Monday, June 23, 2014

How to Make a Yarn Pompom

I'm getting ready to post a hat that needs a pompom, so I figured that it was finally time to suck it up and write out some pompom-making instructions. And while I know there are many methods, this is the one I think works best. So let's get started!

1. Notice my circles aren't perfect. They don't need to be!

1. Cut out two cardboard circles that are roughly 3” in diameter, and cut a 1” hole in the middle. As you’ll notice, exact precision isn’t necessary. You can also cut bigger or smaller circles, depending on how big you want your pompom to be (this one will be a shy two inches, since that's the difference between your outer circle and your inner circle, and it shrinks a little with the tight wrapping. If you make a mondo pompom, you'll want to cut a bigger center hole, since you'll need a boatload of wrapping to make it look right).

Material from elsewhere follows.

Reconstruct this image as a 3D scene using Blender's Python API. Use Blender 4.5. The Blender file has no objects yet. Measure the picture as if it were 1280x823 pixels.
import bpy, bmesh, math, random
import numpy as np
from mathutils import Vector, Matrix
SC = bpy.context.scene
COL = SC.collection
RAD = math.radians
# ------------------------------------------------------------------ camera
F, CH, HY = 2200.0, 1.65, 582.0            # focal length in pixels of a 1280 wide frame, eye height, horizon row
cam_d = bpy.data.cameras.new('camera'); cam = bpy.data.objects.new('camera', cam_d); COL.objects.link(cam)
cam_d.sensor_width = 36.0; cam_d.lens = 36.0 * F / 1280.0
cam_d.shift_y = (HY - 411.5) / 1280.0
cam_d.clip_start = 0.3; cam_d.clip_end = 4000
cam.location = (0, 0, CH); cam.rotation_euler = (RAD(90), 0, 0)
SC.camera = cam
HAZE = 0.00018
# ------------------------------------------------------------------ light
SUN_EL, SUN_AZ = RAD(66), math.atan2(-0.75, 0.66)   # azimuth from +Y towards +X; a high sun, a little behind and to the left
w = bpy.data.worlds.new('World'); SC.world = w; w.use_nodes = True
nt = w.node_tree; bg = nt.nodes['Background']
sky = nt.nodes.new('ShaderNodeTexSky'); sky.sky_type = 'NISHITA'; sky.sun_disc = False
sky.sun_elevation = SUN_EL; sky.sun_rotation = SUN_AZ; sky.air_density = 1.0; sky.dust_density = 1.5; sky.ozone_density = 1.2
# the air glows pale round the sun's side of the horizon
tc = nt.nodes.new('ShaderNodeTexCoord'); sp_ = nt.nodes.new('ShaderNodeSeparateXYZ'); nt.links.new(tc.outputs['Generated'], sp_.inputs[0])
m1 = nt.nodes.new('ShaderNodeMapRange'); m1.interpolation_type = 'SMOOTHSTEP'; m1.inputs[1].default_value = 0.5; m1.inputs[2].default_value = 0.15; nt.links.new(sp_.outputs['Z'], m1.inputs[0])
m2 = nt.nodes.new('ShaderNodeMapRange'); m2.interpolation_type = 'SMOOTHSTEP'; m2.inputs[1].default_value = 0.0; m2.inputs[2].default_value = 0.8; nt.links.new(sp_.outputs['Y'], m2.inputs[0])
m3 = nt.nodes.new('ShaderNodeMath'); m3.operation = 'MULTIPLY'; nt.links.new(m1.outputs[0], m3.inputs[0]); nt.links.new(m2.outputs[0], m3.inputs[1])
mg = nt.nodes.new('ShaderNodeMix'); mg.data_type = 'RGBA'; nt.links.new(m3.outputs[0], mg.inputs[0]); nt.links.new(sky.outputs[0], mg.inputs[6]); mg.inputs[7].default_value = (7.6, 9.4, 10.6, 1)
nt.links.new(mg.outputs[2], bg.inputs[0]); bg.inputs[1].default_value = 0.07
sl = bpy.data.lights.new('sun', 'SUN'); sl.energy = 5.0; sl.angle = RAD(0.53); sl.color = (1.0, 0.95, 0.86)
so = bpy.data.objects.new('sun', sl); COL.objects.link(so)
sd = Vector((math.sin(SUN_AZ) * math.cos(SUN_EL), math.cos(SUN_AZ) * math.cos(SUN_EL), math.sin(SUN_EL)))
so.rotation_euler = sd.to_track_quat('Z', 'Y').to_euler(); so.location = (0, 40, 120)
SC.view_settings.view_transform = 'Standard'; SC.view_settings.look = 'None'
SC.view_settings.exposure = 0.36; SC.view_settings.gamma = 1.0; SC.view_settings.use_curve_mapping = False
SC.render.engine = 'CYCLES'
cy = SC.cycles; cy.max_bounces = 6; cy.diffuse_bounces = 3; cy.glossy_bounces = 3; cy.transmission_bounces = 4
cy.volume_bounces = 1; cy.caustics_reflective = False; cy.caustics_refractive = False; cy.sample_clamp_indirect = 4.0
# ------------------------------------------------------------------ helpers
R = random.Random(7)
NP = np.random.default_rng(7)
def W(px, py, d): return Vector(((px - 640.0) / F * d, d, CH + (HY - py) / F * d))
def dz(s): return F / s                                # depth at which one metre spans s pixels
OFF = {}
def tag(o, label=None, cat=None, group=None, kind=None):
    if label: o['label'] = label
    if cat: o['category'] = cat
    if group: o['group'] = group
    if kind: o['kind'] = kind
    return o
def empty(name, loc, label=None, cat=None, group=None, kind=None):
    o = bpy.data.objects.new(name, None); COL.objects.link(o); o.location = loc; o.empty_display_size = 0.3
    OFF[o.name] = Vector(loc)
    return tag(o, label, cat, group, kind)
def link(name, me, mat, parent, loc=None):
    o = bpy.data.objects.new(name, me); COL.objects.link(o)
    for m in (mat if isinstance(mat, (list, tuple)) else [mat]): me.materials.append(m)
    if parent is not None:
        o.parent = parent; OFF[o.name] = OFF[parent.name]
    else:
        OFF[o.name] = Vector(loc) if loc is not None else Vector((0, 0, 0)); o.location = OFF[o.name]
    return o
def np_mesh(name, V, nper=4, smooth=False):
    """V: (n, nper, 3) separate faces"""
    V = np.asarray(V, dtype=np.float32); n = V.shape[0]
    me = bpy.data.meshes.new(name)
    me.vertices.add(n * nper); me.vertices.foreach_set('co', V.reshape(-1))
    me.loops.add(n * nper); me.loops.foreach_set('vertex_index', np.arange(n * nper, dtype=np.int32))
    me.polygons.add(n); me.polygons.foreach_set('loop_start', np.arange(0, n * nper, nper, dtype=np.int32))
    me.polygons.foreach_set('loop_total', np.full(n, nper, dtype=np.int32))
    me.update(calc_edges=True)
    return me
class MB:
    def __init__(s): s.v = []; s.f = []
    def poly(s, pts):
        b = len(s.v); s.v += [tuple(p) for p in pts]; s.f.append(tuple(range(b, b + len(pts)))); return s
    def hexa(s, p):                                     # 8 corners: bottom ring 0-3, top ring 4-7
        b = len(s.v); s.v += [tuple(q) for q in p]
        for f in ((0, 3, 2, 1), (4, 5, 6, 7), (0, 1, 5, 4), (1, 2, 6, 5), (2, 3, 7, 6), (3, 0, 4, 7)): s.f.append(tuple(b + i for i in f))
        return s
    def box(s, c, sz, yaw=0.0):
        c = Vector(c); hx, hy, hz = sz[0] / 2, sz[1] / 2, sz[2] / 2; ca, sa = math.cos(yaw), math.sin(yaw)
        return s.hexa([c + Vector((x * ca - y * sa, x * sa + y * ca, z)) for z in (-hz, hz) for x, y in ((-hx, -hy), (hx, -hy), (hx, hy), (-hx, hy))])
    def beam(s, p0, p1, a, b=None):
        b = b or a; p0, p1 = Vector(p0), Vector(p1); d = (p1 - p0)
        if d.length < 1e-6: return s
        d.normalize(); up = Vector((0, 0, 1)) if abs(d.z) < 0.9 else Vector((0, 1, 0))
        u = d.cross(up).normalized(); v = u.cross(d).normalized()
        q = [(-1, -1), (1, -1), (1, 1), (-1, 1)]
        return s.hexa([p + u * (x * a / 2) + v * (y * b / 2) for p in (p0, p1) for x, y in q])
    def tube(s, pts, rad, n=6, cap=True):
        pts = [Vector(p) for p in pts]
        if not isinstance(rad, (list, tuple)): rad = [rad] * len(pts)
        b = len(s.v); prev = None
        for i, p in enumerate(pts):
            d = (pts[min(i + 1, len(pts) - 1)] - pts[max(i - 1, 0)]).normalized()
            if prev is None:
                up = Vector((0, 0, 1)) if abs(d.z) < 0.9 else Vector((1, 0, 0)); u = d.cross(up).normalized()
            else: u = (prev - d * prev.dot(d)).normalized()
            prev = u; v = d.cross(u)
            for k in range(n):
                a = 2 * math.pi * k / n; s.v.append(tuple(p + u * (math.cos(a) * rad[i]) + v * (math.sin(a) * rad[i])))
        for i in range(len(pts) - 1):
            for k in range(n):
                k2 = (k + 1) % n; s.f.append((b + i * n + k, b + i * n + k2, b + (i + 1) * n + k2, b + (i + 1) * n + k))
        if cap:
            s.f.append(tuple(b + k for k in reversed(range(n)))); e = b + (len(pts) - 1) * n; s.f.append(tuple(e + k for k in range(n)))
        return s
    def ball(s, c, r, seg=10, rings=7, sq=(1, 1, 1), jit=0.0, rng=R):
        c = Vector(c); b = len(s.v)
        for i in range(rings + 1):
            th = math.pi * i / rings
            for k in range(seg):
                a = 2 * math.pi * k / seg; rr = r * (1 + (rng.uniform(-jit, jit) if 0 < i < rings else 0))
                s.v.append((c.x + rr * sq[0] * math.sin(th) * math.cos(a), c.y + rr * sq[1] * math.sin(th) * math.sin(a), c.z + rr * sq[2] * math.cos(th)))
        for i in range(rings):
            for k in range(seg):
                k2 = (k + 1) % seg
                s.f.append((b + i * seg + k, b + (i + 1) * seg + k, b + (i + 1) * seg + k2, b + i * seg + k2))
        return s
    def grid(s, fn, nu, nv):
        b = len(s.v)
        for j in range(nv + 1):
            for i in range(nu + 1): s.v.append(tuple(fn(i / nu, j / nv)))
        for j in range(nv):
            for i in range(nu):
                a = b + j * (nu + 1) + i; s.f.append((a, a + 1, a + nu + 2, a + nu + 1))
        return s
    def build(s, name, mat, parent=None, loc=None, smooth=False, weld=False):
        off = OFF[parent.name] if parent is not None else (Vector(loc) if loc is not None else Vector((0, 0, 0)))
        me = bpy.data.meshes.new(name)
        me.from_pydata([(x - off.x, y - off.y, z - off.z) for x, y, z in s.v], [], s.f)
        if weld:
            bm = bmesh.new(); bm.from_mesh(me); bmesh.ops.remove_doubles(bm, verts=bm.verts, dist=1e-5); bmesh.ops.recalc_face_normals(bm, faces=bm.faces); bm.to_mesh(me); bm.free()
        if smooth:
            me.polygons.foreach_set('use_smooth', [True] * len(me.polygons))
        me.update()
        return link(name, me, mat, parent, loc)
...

2. And now, start wrapping that sucker up!

2. Thread a long tail (3+ yards, or as much as you’re willing to use, really) of yarn on your tapestry needle, and then, holding your two cardboard pieces together, loop through center hole repeatedly, with some care not to get your end tangled up in the loops.

3. Keep wrapping. If you're not bored yet, you're not done.

3. Continue to wrap yarn until you have quite some yarn volume on your cardboard donut, but don’t worry if you need to use multiple pieces of yarn to accomplish this goal; as the essence of the pompom is a bunch of cut-off ends poking out in all directions, you can use as many different cut pieces of yarn as you need for adequate wrapping. And despite the fact that making a pompom is a pretty annoying venture, you will want to make sure that you have thorough coverage, or your pompom will be scrawny and sad. For perspective, I’ve wrapped mine minimally.

4. The cutting. It will be easier if your scissors are nicer than mine.

4. Once wrapping is complete, insert scissors between two cardboard discs, and cut around the entire edge of the pompom. 

5. Tie that baby up!

5. Pull cardboard discs apart slightly, to expose juicy center of yarn. Cut one final piece of yarn (about 18” should do it), and wrap around center, knotting as tightly as you can without breaking anything or cutting off circulation in your fingers. Knot again, if you’re as paranoid as me. Leaving those two ends long, work cardboard discs off of pompom (you can cut them off, if you like, just try not to cut your pompom ends in the process).

6. Mr. Pompom, trimmed and placed in his natural habitat.

6. Finally, fluff and trim pompom as desired, but leave your two long ends from your tie. These will come in handy when you want to attach your pompom to something. Please note, however; cats do not seem to like to wear these as hats. Go figure!